Here's what I did so far: I did a major radiator clean up, replaced the old water/fluid mixture, making sure that there were no air bubbles in the system, did a pressure test to check for leakage and it revealed one weak spot in one of the hoses so this hose was replaced with a new one, replaced both thermostat valve and pressure cap with OEM quality Mitsubishi parts taken from JNZtuning (stock parts, my car is 100% stock), checked the radiator fan and it's turning on when the coolant temp reaches 190F, the radiator fan is blowing in the correct direction (I did the piece of paper test and it was being sucked when I put it in front of the car while the fan is blowing the engine, so the air is flowing through the radiator as it should).
And here are the points where I think the problem can be, since these previous actions didn't solve the overheating problem:
- My water pump was replaced 3 years ago, but it's an aftermarket part and I don't even know the name of the manufacturer, so I know nothing about its quality. I don't hear any strange sounds coming out of it so I guess it's operating, but I don't know if it's flowing the required amount of coolant through the system or not. Since it's a belt-driven pump, the flow increases with the car's RPM. But when I increase the RPMs, the car gets hot faster!
- both coolant temperature sensor (that sends info to the ECU) and the gauge temperature sensor are very old and were never replaced by myself. My mechanic did some tests on it and it seems that the coolant temp sensor has wrong readings (it's sending lower temperature readings to the ECU). I did a clen up at the gauge sender sensor and It's giving different readings at the gauge now, it seems to be more precise than before. But I'll replace both of them ASAP with new OEM parts as well.

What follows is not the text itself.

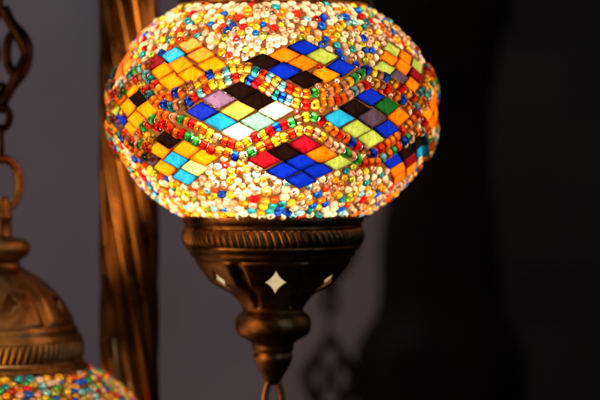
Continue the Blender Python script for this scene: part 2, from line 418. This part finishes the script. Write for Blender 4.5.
def make_mosaic(globe, seed, tint):
    rng = random.Random(seed)
    occupied = []                 # (point, radius) that scattered beads must not enter
    tile_quads = []
    # ---- diamond tiles, one mesh per rosette
    for ros in expand_rosettes(rng):
        mb = MB()
        for a, b, lo, la, c in ros:
            if tint == 'cool': c = rng.choice(['Y', 'B', 'K', 'R', 'O', 'G'])
            P, n = gp(lo, la)
            k = 0.488 + rng.uniform(-0.012, 0.012)
            U, V = U0, V0
            cs = []
            for su, sv in ((-1, -1), (1, -1), (1, 1), (-1, 1)):
                q, _ = gp(lo + (su * U[0] + sv * V[0]) * k / math.cos(rad(min(abs(la), 26) * .45)), la + (su * U[1] + sv * V[1]) * k)
                d = q - P
                cs.append(d - n * d.dot(n))
            rot = Matrix.Rotation(rng.uniform(-0.05, 0.05), 3, n)
            tilt = Vector((rng.uniform(-1, 1), rng.uniform(-1, 1), rng.uniform(-1, 1))) * 0.02
            nn = (n + tilt).normalized()
            cs = [rot @ (d * rng.uniform(0.965, 1.02)) for d in cs]
            cs = [d - nn * d.dot(nn) for d in cs]
            cen = P + n * 0.0002
            inset = 0.0005
            lv = [(1.0, -0.0019), (1.0, 0.0007), (None, 0.00105)]
            vs = []
            for sc, hh in lv:
                for d in cs:
                    dd = d if sc else d * (1 - inset * 1.6 / d.length)
                    vs.append(cen + dd + nn * hh)
            fs = []
            for l in range(2):
                for i in range(4):
                    j = (i + 1) % 4
                    fs.append((l * 4 + 4 + i, l * 4 + 4 + j, l * 4 + j, l * 4 + i))
            fs.append((11, 10, 9, 8))
            mb.add(vs, fs, TILE_KEYS.index(c))
            tile_quads.append((P, n, cs))
        mb.build('diamond_rosette', TILE_MATS, globe, smooth=False, recalc=False)

    # ---- double rows of threaded beads
    bv, bf = bead_mesh(14, 8, 1, 1, 0.30)
    bfa = np.array(bf)
    def put(mb, P, axis, ref, dia, ln, c, n):
        M = frame_from(axis, ref)
        vr = (bv * np.array([dia, dia, ln])) @ M.T
        hgt = vr @ np.array(n)
        keep = hgt[bfa].mean(axis=1) > -0.16 * min(dia, ln)       # the lower side sits in the cement
        mb.add((vr + np.array(P)).tolist(), bfa[keep].tolist(), BEAD_KEYS.index(c))
    rowpal = 'YYAAOOORRRBQQTGGPNW'
    band_cells = {'upper': MB(), 'lower': MB()}
    def row_bead(which, lo, la, lo2, la2, c, scale=1.0):
        if tint == 'cool': c = rng.choice(rowpal)
        P, n = gp(lo, la, 1.4 * 0.001)
        P2, _ = gp(lo2, la2, 1.4 * 0.001)
        ax = (P2 - P)
        if ax.length < 1e-6: ax = Vector((0, 0, 1)).cross(n)
        ax = ax.normalized() + Vector((rng.gauss(0, .08), rng.gauss(0, .08), rng.gauss(0, .08)))
        put(band_cells[which], P, ax, n, (0.0052 + rng.uniform(-.0003, .0003)) * scale, (0.0040 + rng.uniform(-.0003, .0003)) * scale, c, n)
        occupied.append((P, 0.0019))
    for k, s in enumerate(BEAD_ROWS):
        L_ = []
        for t in s.split():
            lo, la, c = t.split(','); L_.append((float(lo), float(la), c))
        which = 'upper' if k < 4 else 'lower'
        for i, (lo, la, c) in enumerate(L_):
            a = L_[max(i - 1, 0)]; b = L_[min(i + 1, len(L_) - 1)]
            if k in (6, 2, 3): ax_lo, ax_la = lo + (b[0] - a[0]), la + (b[1] - a[1])
            if k == 8: b = (lo + 1, la + rng.uniform(-1, 1)); ax_lo, ax_la = b
            else: ax_lo, ax_la = lo + (b[0] - a[0]), la + (b[1] - a[1])
            row_bead(which, lo, la, ax_lo, ax_la, c)
    for which, fn in (('upper', wave_u), ('lower', wave_l)):
        for off in (-2.3, 2.3):
            lon = 60.0
            while lon < 360 - 46:
                la = fn(lon)
                if not (which == 'lower' and lon < 60.5):
                    row_bead(which, lon, la + off, lon + 1, fn(lon + 1) + off, rng.choice(rowpal), 1.0)
                sl = (fn(lon + .5) - fn(lon - .5)) * GB / GA
                lon += math.degrees(0.0038 / GA) / math.sqrt(1 + sl * sl)
    for which in band_cells:
        band_cells[which].build('bead_band', BEAD_MATS, globe)

    # ---- scattered beads in the rest
    fieldpal = ('W' * 33 + 'P' * 13 + 'Y' * 7 + 'O' * 8 + 'A' * 6 + 'C' * 3 + 'R' * 6 + 'B' * 6 + 'T' * 4 + 'Q' * 3 + 'L' * 4 + 'N' * 2)
    if tint == 'cool': fieldpal = 'W' * 8 + 'P' * 6 + 'Y' * 9 + 'O' * 9 + 'R' * 10 + 'B' * 7 + 'G' * 8 + 'A' * 8 + 'Q' * 3 + 'T' * 3 + 'L' * 3
    cell = 0.006
    grid = {}
    def key(p): return (int(math.floor(p.x / cell)), int(math.floor(p.y / cell)), int(math.floor(p.z / cell)))
    def push(p, r): grid.setdefault(key(p), []).append((p, r))
    for p, r in occupied: push(p, r)
    def free(p, r):
        k = key(p)
        for dx in (-1, 0, 1):
            for dy in (-1, 0, 1):
                for dz in (-1, 0, 1):
                    for q, rq in grid.get((k[0] + dx, k[1] + dy, k[2] + dz), ()):
                        if (p - q).length < r + rq: return False
        return True
    tq = []
    for P, n, cs in tile_quads:
        e1 = (cs[1] - cs[0]) * 0.5; e2 = (cs[3] - cs[0]) * 0.5
        G = np.array([[e1.dot(e1), e1.dot(e2)], [e1.dot(e2), e2.dot(e2)]])
        sin_a = e1.cross(e2).length / (e1.length * e2.length)
        tq.append((P, e1, e2, np.linalg.inv(G), e1.length * sin_a, e2.length * sin_a))
    def on_tile(p, m):
        for P, e1, e2, Gi, l1, l2 in tq:
            d = p - P
            if d.length > 0.016: continue
            ab = Gi @ np.array([d.dot(e1), d.dot(e2)])
            if abs(ab[0]) < 1 + m / l1 and abs(ab[1]) < 1 + m / l2: return True
        return False
    mb = MB()
    LATMAX = 56.0
    EMB = 0.0009                     # centre height of a scattered bead above the glass
    front = []
    def surf(p):
        lo = math.degrees(math.atan2(p.x, -p.y))
        la = math.degrees(math.atan2(p.z / GB, math.hypot(p.x, p.y) / GA))
        return la, gp(lo, la, EMB)
    def try_bead(p, dia, squeeze):
        la, (P, n) = surf(p)
        if abs(la) > LATMAX: return False
        if not free(P, dia * 0.5 * squeeze): return False
        if on_tile(P, dia * 0.20): return False
        push(P, dia * 0.5 * squeeze)
        t1 = n.orthogonal().normalized(); t2 = n.cross(t1)
        a = rng.uniform(0, 2 * PI)
        tilt = abs(rng.gauss(0, 0.24)) if rng.random() < 0.86 else rng.uniform(0.9, 1.5)
        axis = n * math.cos(tilt) + (t1 * math.cos(a) + t2 * math.sin(a)) * math.sin(tilt)
        put(mb, P + n * rng.uniform(-0.0003, 0.0004), axis, t1 + n * .01, dia, dia * rng.uniform(0.50, 0.66), rng.choice(fieldpal), n)
        front.append((P, n, dia))
        return True
    def dia_():
        return min(0.0054, max(0.0041, rng.gauss(0.0048, 0.0003)))
    # beads laid one against the next, starting from scattered seeds
    for _ in range(60):
        la = rng.choice((-1, 1)) * rng.uniform(36, 54)
        try_bead(gp(rng.uniform(-180, 180), la)[0], dia_(), 0.90)
    for dlt in (0.00005, 0.0005):
        k = 0
        while k < len(front):
            P, n, d0 = front[k]; k += 1
            t1 = n.orthogonal().normalized(); t2 = n.cross(t1)
            a0 = rng.uniform(0, 2 * PI)
            for q in range(26):
                dia = dia_() if dlt < 0.0003 else rng.uniform(0.0036, 0.0045)
                a = a0 + 2 * PI * q / 26
                try_bead(P + (t1 * math.cos(a) + t2 * math.sin(a)) * ((d0 + dia) * 0.5 * 0.90 + dlt * rng.random()), dia, 0.90)
    for _ in range(26000):            # whatever small gaps are left between the bands and the tiles
        la = math.degrees(math.asin(rng.uniform(-0.8, 0.8)))
        try_bead(gp(rng.uniform(-180, 180), la)[0], rng.uniform(0.0032, 0.0044), 0.84)
    mb.build('bead_field', BEAD_MATS, globe)
    # ---- where the grout shows between the pieces
    me = globe.data
    nv = len(me.vertices)
    co = np.zeros(nv * 3); me.vertices.foreach_get('co', co); co = co.reshape(-1, 3)
    g = np.ones((330, 860), np.float32)
    co = co.reshape(330, 860, 3)
    th_all = np.arctan2(co[0, :, 0], -co[0, :, 1])
    lat_all = np.linspace(-59, 59, 330)
    def patch(P, radius):
        la = math.degrees(math.asin(max(-1, min(1, P[2] / GB)))); dl = math.degrees(radius / 0.055) + 0.5
        rows_ = np.where(np.abs(lat_all - la) < dl)[0]
        lo = math.atan2(P[0], -P[1]); dt = radius / 0.04
        cols_ = np.where(np.abs((th_all - lo + PI) % (2 * PI) - PI) < dt)[0]
        return np.ix_(rows_, cols_)
    for lst in grid.values():
        for q, r in lst:
            r = 0.0020 if r == 0.0019 else r * 0.93
            P = gp(math.degrees(math.atan2(q.x, -q.y)), math.degrees(math.asin(max(-1, min(1, q.z / GB * 0.978)))))[0]
            ix = patch(q, 0.004)
            d = np.linalg.norm(co[ix] - np.array(q), axis=2)
            lift = min(0.0015, abs((q - P).length))
            rr = math.sqrt(max(r * r * 0.86 + lift * lift, 1e-9))
            g[ix] = np.where(d < rr, 0.0, g[ix])
    for P, e1, e2, Gi, l1, l2 in tq:
        ix = patch(P, 0.014)
        d = co[ix] - np.array(P)
        A_ = d @ np.array(e1); B_ = d @ np.array(e2)
        aa = Gi[0, 0] * A_ + Gi[0, 1] * B_; bb = Gi[1, 0] * A_ + Gi[1, 1] * B_
        ins = (np.abs(aa) < 0.91) & (np.abs(bb) < 0.91) & (np.linalg.norm(d, axis=2) < 0.02)
        g[ix] = np.where(ins, 0.0, g[ix])
    at_ = me.attributes.new('grout', 'FLOAT', 'POINT')
    at_.data.foreach_set('value', g.reshape(-1))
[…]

- Since my engine is operating at an average temperature of 278F (YEAH...WAY TOO HOT I know) for quite some time, I guess that my headgasket is gone!). My car warms up way too fast (It takes only 5-6 minutes in the morning to heat up! And every time I accelerate at moderate uphills, it starts heating up quite fast. I've read all the HG testing procedures that I could find, but none of them are actually ocurring in my case. No air is leaking through the combustion chamber in the water system, no water in the oil and no coolant loss being burned in the combustion chamber. The only clue I have that would point a finger to the HG is the faster warming up. The head has stock measures and has never been serviced before. When I had the engine opened up in nov/2011, my mechanic did a head measurement and it was flat plain, so we didn't take it to a machine shop to have it serviced. We then replaced the headgasket with an OEM Mitsubishi headgasket and that's all.
Clues? Thoughts? Tips? What would you do first in this situation?

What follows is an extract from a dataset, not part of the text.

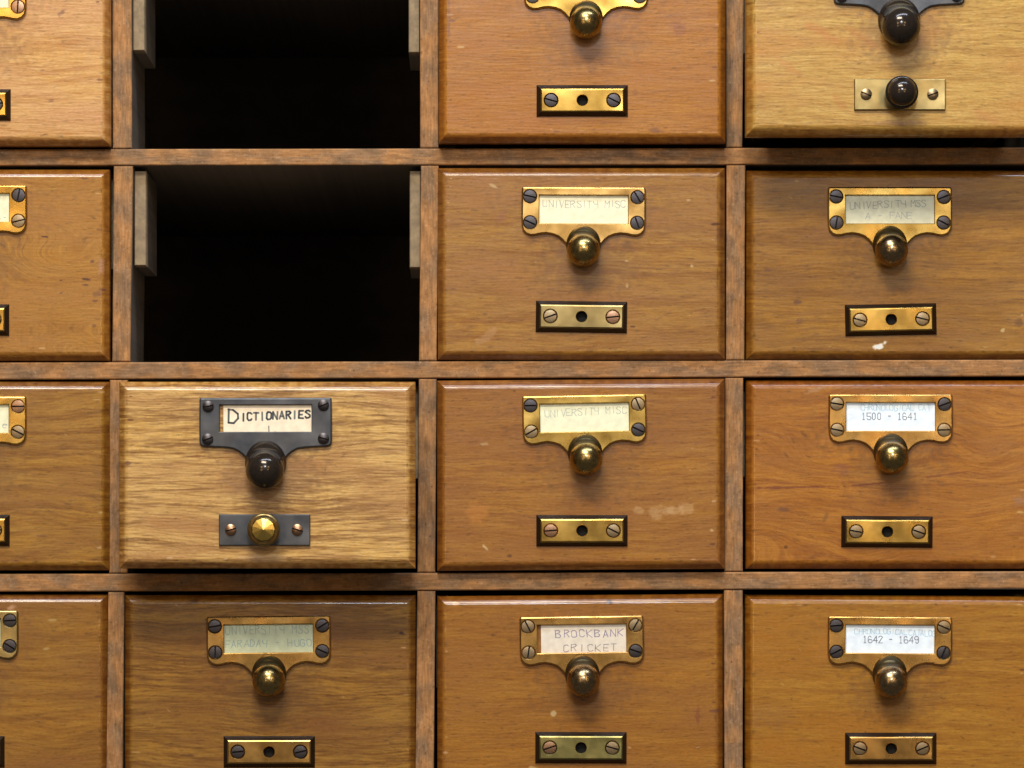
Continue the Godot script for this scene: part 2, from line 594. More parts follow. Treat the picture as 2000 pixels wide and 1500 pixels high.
# the inner walls of holes must look into the hole: recomputed from their faces where they disagree
func _turned_in(m: ArrayMesh) -> ArrayMesh:
	return m

# the pull: a neck coloured dark for tarnish and the dim room it reflects, a dome that hands have polished
func make_knob(plain: bool) -> ArrayMesh:
	var neck := [[8.5, -4.0], [8.4, 0.3], [8.0, 0.9], [7.6, 1.7], [7.35, 2.8], [7.3, 4.2], [7.5, 4.6], [7.75, 5.0], [7.8, 5.4], [7.75, 5.7]]
	if plain:
		neck = [[8.7, -4.0], [8.6, 0.4], [8.2, 1.0], [7.9, 1.8], [7.7, 2.8], [7.7, 3.4], [7.78, 3.7], [7.8, 5.0], [7.82, 5.7]]
	var dome := [neck[-1].duplicate()]
	if not plain:
		dome += [[7.85, 6.2]]
	for k in 15:
		var a := k / 14.0 * PI / 2.0
		dome.append([8.0 * cos(a) if k < 14 else 0.0, 7.8 + 7.9 * sin(a)])
	for prof in [neck, dome]:
		for p in prof:
			p[0] *= 0.001
			p[1] *= 0.001
	var st := start()
	lathe(st, dome, 40)
	var low := start()
	lathe(low, neck, 40)
	return low.commit(st.commit())

func half_disc(st: SurfaceTool, top: SurfaceTool, side: float, r: float, slot: float, h: float, dome: float) -> void:
	var n := 10
	var a0 := asin(slot / r)
	var pts := []
	for i in n + 1:
		var a := a0 + (PI - 2.0 * a0) * i / n
		pts.append(Vector2(cos(a) * r, sin(a) * r * side))
	var nrm := func(p: Vector2) -> Vector3: return Vector3(p.x * dome, p.y * dome, 1.0).normalized()
	var hz := func(p: Vector2) -> float: return h - dome * 0.5 * p.length_squared()
	var mid := Vector2(0, slot * side)
	for i in n:
		var a: Vector2 = pts[i]
		var b: Vector2 = pts[i + 1]
		var ma := a.lerp(mid, 0.5)
		var mb := b.lerp(mid, 0.5)
		var va := Vector3(a.x, a.y, hz.call(a))
		var vb := Vector3(b.x, b.y, hz.call(b))
		var wa := Vector3(ma.x, ma.y, hz.call(ma))
		var wb := Vector3(mb.x, mb.y, hz.call(mb))
		var vm := Vector3(mid.x, mid.y, hz.call(mid))
		quad(st, [va, vb, wb, wa], [nrm.call(a), nrm.call(b), nrm.call(mb), nrm.call(ma)], [a * 40.0, b * 40.0, mb * 40.0, ma * 40.0])
		tri(st, [wa, wb, vm], [nrm.call(ma), nrm.call(mb), nrm.call(mid)], [ma * 40.0, mb * 40.0, mid * 40.0])
		var na := Vector3(a.x, a.y, 0).normalized()
		var nb := Vector3(b.x, b.y, 0).normalized()
		quad(st, [va, vb, Vector3(b.x, b.y, -0.001), Vector3(a.x, a.y, -0.001)], [na, nb, nb, na], [a, b, b, a])
	var s0: Vector2 = pts[0]
	var s1: Vector2 = pts[n]
	var inn := Vector3(0, -side, 0)
	quad(top, [Vector3(s0.x, s0.y, hz.call(s0)), Vector3(s1.x, s1.y, hz.call(s1)), Vector3(s1.x, s1.y, h - 0.0012), Vector3(s0.x, s0.y, h - 0.0012)], [inn, inn, inn, inn], [s0, s1, s1, s0])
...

Here's what I did so far: I did a major radiator clean up, replaced the old water/fluid mixture, making sure that there were no air bubbles in the system, did a pressure test to check for leakage and it revealed one weak spot in one of the hoses so this hose was replaced with a new one, replaced both thermostat valve and pressure cap with OEM quality Mitsubishi parts taken from JNZtuning (stock parts, my car is 100% stock), checked the radiator fan and it's turning on when the coolant temp reaches 190F, the radiator fan is blowing in the correct direction (I did the piece of paper test and it was being sucked when I put it in front of the car while the fan is blowing the engine, so the air is flowing through the radiator as it should).
And here are the points where I think the problem can be, since these previous actions didn't solve the overheating problem:
- My water pump was replaced 3 years ago, but it's an aftermarket part and I don't even know the name of the manufacturer, so I know nothing about its quality. I don't hear any strange sounds coming out of it so I guess it's operating, but I don't know if it's flowing the required amount of coolant through the system or not. Since it's a belt-driven pump, the flow increases with the car's RPM. But when I increase the RPMs, the car gets hot faster!

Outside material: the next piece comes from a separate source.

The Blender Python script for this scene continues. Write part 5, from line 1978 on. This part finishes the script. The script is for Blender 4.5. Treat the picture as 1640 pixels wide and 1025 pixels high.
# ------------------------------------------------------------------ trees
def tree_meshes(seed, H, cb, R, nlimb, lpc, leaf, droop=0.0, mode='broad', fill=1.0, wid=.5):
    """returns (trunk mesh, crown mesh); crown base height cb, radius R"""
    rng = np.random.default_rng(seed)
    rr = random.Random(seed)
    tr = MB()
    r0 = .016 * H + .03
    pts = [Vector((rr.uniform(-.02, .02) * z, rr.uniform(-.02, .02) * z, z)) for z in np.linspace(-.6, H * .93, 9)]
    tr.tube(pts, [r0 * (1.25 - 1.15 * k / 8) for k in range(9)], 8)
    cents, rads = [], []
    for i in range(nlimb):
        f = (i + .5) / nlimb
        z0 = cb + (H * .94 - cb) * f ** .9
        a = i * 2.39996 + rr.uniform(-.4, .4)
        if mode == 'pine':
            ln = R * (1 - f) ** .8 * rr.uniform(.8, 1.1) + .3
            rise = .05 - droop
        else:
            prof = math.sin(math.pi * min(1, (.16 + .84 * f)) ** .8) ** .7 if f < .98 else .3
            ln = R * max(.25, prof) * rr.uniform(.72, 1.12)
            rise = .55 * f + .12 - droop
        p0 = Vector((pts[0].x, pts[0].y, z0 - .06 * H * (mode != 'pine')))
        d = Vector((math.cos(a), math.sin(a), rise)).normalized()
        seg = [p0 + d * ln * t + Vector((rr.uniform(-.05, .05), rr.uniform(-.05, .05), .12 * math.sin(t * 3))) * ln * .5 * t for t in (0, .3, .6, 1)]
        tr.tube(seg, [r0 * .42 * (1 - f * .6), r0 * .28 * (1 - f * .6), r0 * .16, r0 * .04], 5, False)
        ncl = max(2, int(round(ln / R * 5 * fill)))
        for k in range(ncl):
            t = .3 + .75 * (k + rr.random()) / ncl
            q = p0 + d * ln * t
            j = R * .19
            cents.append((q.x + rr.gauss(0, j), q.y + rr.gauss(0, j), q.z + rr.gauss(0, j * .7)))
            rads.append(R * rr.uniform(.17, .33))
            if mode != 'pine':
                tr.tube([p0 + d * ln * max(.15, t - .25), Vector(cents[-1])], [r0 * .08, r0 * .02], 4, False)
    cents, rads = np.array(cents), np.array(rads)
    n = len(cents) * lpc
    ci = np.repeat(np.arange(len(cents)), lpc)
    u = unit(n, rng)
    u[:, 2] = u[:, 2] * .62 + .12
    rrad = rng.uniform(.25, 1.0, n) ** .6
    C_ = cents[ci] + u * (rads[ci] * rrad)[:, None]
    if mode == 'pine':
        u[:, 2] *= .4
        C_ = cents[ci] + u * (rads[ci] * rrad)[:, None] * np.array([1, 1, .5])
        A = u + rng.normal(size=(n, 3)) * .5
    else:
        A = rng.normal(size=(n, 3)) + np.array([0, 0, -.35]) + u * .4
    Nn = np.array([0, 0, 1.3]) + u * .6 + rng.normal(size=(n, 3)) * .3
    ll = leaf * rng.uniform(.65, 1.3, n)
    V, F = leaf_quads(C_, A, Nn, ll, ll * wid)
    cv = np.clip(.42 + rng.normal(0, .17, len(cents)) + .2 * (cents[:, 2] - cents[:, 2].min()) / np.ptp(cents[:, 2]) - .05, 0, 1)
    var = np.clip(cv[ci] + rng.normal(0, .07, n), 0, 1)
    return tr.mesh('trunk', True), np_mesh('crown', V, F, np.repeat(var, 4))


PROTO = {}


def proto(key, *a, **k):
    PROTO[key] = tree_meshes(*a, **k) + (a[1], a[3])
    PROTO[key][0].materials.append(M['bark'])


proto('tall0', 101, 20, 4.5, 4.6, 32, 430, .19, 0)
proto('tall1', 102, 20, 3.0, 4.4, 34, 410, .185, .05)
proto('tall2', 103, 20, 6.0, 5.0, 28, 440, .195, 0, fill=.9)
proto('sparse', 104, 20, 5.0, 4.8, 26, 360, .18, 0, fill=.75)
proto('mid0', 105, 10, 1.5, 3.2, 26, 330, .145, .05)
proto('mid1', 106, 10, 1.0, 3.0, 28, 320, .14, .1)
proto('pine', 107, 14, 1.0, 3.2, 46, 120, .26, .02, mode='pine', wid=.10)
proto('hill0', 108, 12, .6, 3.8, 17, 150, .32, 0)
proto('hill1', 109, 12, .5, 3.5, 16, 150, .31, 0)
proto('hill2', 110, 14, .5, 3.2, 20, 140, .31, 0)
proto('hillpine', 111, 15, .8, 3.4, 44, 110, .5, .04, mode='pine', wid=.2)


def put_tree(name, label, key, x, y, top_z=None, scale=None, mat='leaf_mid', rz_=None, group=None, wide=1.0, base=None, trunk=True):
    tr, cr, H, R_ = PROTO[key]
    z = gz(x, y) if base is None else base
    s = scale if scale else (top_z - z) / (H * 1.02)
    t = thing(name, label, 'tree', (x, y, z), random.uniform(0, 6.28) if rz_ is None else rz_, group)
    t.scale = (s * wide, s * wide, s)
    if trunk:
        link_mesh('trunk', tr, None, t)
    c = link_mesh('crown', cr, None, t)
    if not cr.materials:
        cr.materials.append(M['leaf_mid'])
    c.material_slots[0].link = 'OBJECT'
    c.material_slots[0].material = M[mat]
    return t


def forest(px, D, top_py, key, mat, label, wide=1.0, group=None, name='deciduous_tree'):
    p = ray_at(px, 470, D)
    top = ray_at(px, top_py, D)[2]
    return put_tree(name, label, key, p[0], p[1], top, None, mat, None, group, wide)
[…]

- both coolant temperature sensor (that sends info to the ECU) and the gauge temperature sensor are very old and were never replaced by myself. My mechanic did some tests on it and it seems that the coolant temp sensor has wrong readings (it's sending lower temperature readings to the ECU). I did a clen up at the gauge sender sensor and It's giving different readings at the gauge now, it seems to be more precise than before. But I'll replace both of them ASAP with new OEM parts as well.
- Since my engine is operating at an average temperature of 278F (YEAH...WAY TOO HOT I know) for quite some time, I guess that my headgasket is gone!). My car warms up way too fast (It takes only 5-6 minutes in the morning to heat up! And every time I accelerate at moderate uphills, it starts heating up quite fast. I've read all the HG testing procedures that I could find, but none of them are actually ocurring in my case. No air is leaking through the combustion chamber in the water system, no water in the oil and no coolant loss being burned in the combustion chamber. The only clue I have that would point a finger to the HG is the faster warming up. The head has stock measures and has never been serviced before. When I had the engine opened up in nov/2011, my mechanic did a head measurement and it was flat plain, so we didn't take it to a machine shop to have it serviced. We then replaced the headgasket with an OEM Mitsubishi headgasket and that's all.
Clues? Thoughts? Tips? What would you do first in this situation?